Druckansicht
Politik der Schönheit: Zur Konstruktion einer ›wissenschaftlichen‹ Bildästhetik schöner weiblicher Körper um 1900 am Beispiel des Gynäkologen Carl Heinrich Stratz


Autor: Birke Sturm
[erschienen in: IMAGE 28 Themenheft (Juli 2018)]


This paper focuses on the question how the German gynaecologist Carl Heinrich Stratz translated political, cultural and social boarders into images of beautiful and not-beautiful female bodies.
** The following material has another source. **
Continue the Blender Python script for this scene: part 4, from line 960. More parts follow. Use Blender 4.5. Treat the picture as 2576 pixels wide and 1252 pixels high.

First, there will be an insight into the entanglement of Stratz’s beauty ideal with values of the educated middle-classes in Germany around 1900. Then, different features will be discussed that are described by Stratz in order to connect indications of what he regarded not to be beautiful with values that contradict educated middle-class principles. Finally, his approach of combining an anthropometrical procedure with photography, a medium promising evidence, will be looked upon. All in all, it should be conveyed that Stratz constructs otherness with recourse to normalized conceptions of female beauty that cannot simply be grasped by beautiful and not-beautiful bodies on a superficial level. In fact, the othering of bodies, which are described as not beautiful, can be regarded as reinforcement of a heteronormative, bourgeois, Eurocentric and German-nationalist worldview.